- [EXERCISE PROMPT] In the copy, include every entry exactly but none of the pictures.

- [GIVEN RECORDS]
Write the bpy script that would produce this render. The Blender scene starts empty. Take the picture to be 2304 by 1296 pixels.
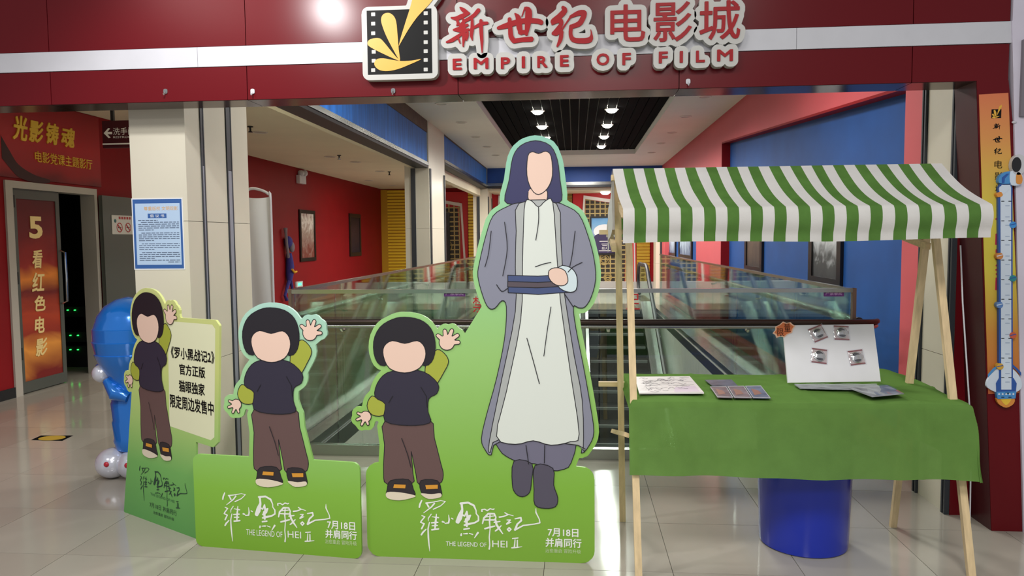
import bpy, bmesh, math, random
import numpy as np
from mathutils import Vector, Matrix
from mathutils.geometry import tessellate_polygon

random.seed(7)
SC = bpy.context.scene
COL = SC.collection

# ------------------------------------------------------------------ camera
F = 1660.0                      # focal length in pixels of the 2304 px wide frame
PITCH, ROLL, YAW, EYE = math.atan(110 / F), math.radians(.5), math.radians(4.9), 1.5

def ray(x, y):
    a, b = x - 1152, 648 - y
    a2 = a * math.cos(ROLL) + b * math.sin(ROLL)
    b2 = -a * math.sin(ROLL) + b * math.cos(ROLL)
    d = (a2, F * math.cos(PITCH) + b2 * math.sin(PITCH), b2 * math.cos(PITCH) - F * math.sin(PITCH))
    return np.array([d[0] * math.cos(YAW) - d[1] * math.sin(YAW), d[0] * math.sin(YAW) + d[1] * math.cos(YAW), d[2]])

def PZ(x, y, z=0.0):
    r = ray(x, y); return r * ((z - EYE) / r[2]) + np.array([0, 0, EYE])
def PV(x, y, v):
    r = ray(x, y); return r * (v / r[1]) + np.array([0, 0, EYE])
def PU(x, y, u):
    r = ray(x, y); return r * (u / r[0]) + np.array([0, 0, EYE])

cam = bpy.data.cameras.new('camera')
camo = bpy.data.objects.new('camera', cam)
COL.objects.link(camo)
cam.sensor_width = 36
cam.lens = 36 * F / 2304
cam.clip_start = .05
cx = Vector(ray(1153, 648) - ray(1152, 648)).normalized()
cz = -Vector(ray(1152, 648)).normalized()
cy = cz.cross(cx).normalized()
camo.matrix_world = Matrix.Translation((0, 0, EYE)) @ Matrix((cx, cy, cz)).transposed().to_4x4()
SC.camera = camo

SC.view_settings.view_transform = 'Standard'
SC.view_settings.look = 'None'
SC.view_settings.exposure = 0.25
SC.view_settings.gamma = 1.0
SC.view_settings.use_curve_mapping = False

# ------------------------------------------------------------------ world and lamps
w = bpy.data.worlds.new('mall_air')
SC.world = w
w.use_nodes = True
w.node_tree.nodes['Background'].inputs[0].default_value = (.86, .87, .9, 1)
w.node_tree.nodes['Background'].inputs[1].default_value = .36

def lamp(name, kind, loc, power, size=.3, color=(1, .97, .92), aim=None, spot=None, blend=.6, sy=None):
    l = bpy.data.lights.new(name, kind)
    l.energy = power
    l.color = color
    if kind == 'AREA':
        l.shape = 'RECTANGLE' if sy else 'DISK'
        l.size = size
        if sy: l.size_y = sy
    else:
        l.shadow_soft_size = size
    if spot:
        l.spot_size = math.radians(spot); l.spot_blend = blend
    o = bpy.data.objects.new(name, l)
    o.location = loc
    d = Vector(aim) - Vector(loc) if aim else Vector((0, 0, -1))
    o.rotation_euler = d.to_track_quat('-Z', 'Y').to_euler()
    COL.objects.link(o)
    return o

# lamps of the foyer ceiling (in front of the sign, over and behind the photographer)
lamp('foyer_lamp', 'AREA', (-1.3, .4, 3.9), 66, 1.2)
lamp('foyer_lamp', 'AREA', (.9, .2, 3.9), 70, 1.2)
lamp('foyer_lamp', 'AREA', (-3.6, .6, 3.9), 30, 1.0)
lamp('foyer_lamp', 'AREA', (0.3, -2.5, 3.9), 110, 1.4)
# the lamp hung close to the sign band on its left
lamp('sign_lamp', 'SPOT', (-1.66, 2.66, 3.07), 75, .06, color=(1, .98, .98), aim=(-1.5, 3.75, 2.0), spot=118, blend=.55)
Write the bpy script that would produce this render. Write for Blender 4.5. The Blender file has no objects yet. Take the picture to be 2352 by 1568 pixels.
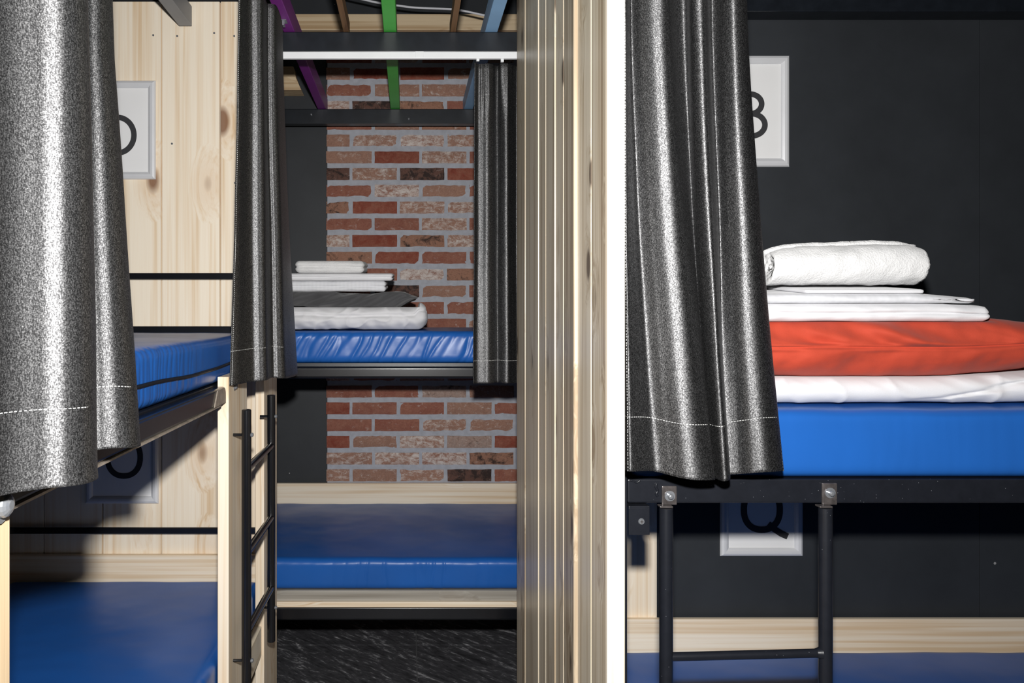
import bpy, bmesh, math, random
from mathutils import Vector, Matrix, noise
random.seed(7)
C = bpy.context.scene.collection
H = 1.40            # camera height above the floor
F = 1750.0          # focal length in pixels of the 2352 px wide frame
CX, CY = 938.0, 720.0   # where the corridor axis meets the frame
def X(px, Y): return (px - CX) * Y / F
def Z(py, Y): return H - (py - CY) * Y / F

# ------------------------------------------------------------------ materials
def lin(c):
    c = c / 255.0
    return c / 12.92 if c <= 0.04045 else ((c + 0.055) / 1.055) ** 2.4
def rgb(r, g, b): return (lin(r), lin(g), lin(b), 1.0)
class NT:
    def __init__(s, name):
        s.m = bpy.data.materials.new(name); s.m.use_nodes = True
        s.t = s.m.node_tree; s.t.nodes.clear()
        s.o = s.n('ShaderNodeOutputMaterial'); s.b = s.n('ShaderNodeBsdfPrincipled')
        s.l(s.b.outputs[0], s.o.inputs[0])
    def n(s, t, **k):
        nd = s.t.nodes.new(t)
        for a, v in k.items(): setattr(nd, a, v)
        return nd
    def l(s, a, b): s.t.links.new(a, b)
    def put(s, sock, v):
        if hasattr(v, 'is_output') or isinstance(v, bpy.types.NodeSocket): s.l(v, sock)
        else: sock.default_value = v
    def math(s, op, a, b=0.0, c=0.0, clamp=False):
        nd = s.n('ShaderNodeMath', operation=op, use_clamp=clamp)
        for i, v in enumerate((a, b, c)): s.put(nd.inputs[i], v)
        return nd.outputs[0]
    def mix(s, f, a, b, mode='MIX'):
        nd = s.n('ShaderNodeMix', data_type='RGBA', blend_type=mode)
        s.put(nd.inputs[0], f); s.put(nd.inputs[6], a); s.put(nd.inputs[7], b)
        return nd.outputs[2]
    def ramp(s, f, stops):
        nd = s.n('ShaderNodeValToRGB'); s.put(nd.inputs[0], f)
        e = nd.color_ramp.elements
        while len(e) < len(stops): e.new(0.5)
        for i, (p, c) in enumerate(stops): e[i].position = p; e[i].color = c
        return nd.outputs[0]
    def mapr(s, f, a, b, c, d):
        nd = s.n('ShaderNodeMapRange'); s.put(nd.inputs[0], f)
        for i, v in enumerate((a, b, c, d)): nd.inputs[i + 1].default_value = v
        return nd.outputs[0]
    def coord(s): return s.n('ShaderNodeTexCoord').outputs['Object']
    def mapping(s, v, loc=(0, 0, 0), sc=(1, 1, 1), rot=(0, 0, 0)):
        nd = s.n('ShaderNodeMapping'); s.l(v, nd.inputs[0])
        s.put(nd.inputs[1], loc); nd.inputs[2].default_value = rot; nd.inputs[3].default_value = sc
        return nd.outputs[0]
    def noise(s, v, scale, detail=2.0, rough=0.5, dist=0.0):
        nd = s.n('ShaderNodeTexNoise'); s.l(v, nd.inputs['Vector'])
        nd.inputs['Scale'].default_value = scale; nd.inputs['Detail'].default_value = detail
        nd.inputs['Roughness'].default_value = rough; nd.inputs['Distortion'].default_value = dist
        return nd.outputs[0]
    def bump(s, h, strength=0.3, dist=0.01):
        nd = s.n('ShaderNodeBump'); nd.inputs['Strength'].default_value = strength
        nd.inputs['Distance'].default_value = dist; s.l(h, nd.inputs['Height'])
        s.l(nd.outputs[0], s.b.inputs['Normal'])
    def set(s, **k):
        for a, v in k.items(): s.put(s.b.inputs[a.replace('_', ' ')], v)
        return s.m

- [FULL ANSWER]
Write the bpy script that would produce this render. The Blender scene starts empty. Take the picture to be 2304 by 1296 pixels.
import bpy, bmesh, math, random
import numpy as np
from mathutils import Vector, Matrix
from mathutils.geometry import tessellate_polygon

random.seed(7)
SC = bpy.context.scene
COL = SC.collection

# ------------------------------------------------------------------ camera
F = 1660.0                      # focal length in pixels of the 2304 px wide frame
PITCH, ROLL, YAW, EYE = math.atan(110 / F), math.radians(.5), math.radians(4.9), 1.5

def ray(x, y):
    a, b = x - 1152, 648 - y
    a2 = a * math.cos(ROLL) + b * math.sin(ROLL)
    b2 = -a * math.sin(ROLL) + b * math.cos(ROLL)
    d = (a2, F * math.cos(PITCH) + b2 * math.sin(PITCH), b2 * math.cos(PITCH) - F * math.sin(PITCH))
    return np.array([d[0] * math.cos(YAW) - d[1] * math.sin(YAW), d[0] * math.sin(YAW) + d[1] * math.cos(YAW), d[2]])

def PZ(x, y, z=0.0):
    r = ray(x, y); return r * ((z - EYE) / r[2]) + np.array([0, 0, EYE])
def PV(x, y, v):
    r = ray(x, y); return r * (v / r[1]) + np.array([0, 0, EYE])
def PU(x, y, u):
    r = ray(x, y); return r * (u / r[0]) + np.array([0, 0, EYE])

cam = bpy.data.cameras.new('camera')
camo = bpy.data.objects.new('camera', cam)
COL.objects.link(camo)
cam.sensor_width = 36
cam.lens = 36 * F / 2304
cam.clip_start = .05
cx = Vector(ray(1153, 648) - ray(1152, 648)).normalized()
cz = -Vector(ray(1152, 648)).normalized()
cy = cz.cross(cx).normalized()
camo.matrix_world = Matrix.Translation((0, 0, EYE)) @ Matrix((cx, cy, cz)).transposed().to_4x4()
SC.camera = camo

SC.view_settings.view_transform = 'Standard'
SC.view_settings.look = 'None'
SC.view_settings.exposure = 0.25
SC.view_settings.gamma = 1.0
SC.view_settings.use_curve_mapping = False

# ------------------------------------------------------------------ world and lamps
w = bpy.data.worlds.new('mall_air')
SC.world = w
w.use_nodes = True
w.node_tree.nodes['Background'].inputs[0].default_value = (.86, .87, .9, 1)
w.node_tree.nodes['Background'].inputs[1].default_value = .36

def lamp(name, kind, loc, power, size=.3, color=(1, .97, .92), aim=None, spot=None, blend=.6, sy=None):
    l = bpy.data.lights.new(name, kind)
    l.energy = power
    l.color = color
    if kind == 'AREA':
        l.shape = 'RECTANGLE' if sy else 'DISK'
        l.size = size
        if sy: l.size_y = sy
    else:
        l.shadow_soft_size = size
    if spot:
        l.spot_size = math.radians(spot); l.spot_blend = blend
    o = bpy.data.objects.new(name, l)
    o.location = loc
    d = Vector(aim) - Vector(loc) if aim else Vector((0, 0, -1))
    o.rotation_euler = d.to_track_quat('-Z', 'Y').to_euler()
    COL.objects.link(o)
    return o

# lamps of the foyer ceiling (in front of the sign, over and behind the photographer)
lamp('foyer_lamp', 'AREA', (-1.3, .4, 3.9), 66, 1.2)
lamp('foyer_lamp', 'AREA', (.9, .2, 3.9), 70, 1.2)
lamp('foyer_lamp', 'AREA', (-3.6, .6, 3.9), 30, 1.0)
lamp('foyer_lamp', 'AREA', (0.3, -2.5, 3.9), 110, 1.4)
# the lamp hung close to the sign band on its left
lamp('sign_lamp', 'SPOT', (-1.66, 2.66, 3.07), 75, .06, color=(1, .98, .98), aim=(-1.5, 3.75, 2.0), spot=118, blend=.55)
Write the bpy script that would produce this render. Write for Blender 4.5. The Blender file has no objects yet. Take the picture to be 2352 by 1568 pixels.
import bpy, bmesh, math, random
from mathutils import Vector, Matrix, noise
random.seed(7)
C = bpy.context.scene.collection
H = 1.40            # camera height above the floor
F = 1750.0          # focal length in pixels of the 2352 px wide frame
CX, CY = 938.0, 720.0   # where the corridor axis meets the frame
def X(px, Y): return (px - CX) * Y / F
def Z(py, Y): return H - (py - CY) * Y / F

# ------------------------------------------------------------------ materials
def lin(c):
    c = c / 255.0
    return c / 12.92 if c <= 0.04045 else ((c + 0.055) / 1.055) ** 2.4
def rgb(r, g, b): return (lin(r), lin(g), lin(b), 1.0)
class NT:
    def __init__(s, name):
        s.m = bpy.data.materials.new(name); s.m.use_nodes = True
        s.t = s.m.node_tree; s.t.nodes.clear()
        s.o = s.n('ShaderNodeOutputMaterial'); s.b = s.n('ShaderNodeBsdfPrincipled')
        s.l(s.b.outputs[0], s.o.inputs[0])
    def n(s, t, **k):
        nd = s.t.nodes.new(t)
        for a, v in k.items(): setattr(nd, a, v)
        return nd
    def l(s, a, b): s.t.links.new(a, b)
    def put(s, sock, v):
        if hasattr(v, 'is_output') or isinstance(v, bpy.types.NodeSocket): s.l(v, sock)
        else: sock.default_value = v
    def math(s, op, a, b=0.0, c=0.0, clamp=False):
        nd = s.n('ShaderNodeMath', operation=op, use_clamp=clamp)
        for i, v in enumerate((a, b, c)): s.put(nd.inputs[i], v)
        return nd.outputs[0]
    def mix(s, f, a, b, mode='MIX'):
        nd = s.n('ShaderNodeMix', data_type='RGBA', blend_type=mode)
        s.put(nd.inputs[0], f); s.put(nd.inputs[6], a); s.put(nd.inputs[7], b)
        return nd.outputs[2]
    def ramp(s, f, stops):
        nd = s.n('ShaderNodeValToRGB'); s.put(nd.inputs[0], f)
        e = nd.color_ramp.elements
        while len(e) < len(stops): e.new(0.5)
        for i, (p, c) in enumerate(stops): e[i].position = p; e[i].color = c
        return nd.outputs[0]
    def mapr(s, f, a, b, c, d):
        nd = s.n('ShaderNodeMapRange'); s.put(nd.inputs[0], f)
        for i, v in enumerate((a, b, c, d)): nd.inputs[i + 1].default_value = v
        return nd.outputs[0]
    def coord(s): return s.n('ShaderNodeTexCoord').outputs['Object']
    def mapping(s, v, loc=(0, 0, 0), sc=(1, 1, 1), rot=(0, 0, 0)):
        nd = s.n('ShaderNodeMapping'); s.l(v, nd.inputs[0])
        s.put(nd.inputs[1], loc); nd.inputs[2].default_value = rot; nd.inputs[3].default_value = sc
        return nd.outputs[0]
    def noise(s, v, scale, detail=2.0, rough=0.5, dist=0.0):
        nd = s.n('ShaderNodeTexNoise'); s.l(v, nd.inputs['Vector'])
        nd.inputs['Scale'].default_value = scale; nd.inputs['Detail'].default_value = detail
        nd.inputs['Roughness'].default_value = rough; nd.inputs['Distortion'].default_value = dist
        return nd.outputs[0]
    def bump(s, h, strength=0.3, dist=0.01):
        nd = s.n('ShaderNodeBump'); nd.inputs['Strength'].default_value = strength
        nd.inputs['Distance'].default_value = dist; s.l(h, nd.inputs['Height'])
        s.l(nd.outputs[0], s.b.inputs['Normal'])
    def set(s, **k):
        for a, v in k.items(): s.put(s.b.inputs[a.replace('_', ' ')], v)
        return s.m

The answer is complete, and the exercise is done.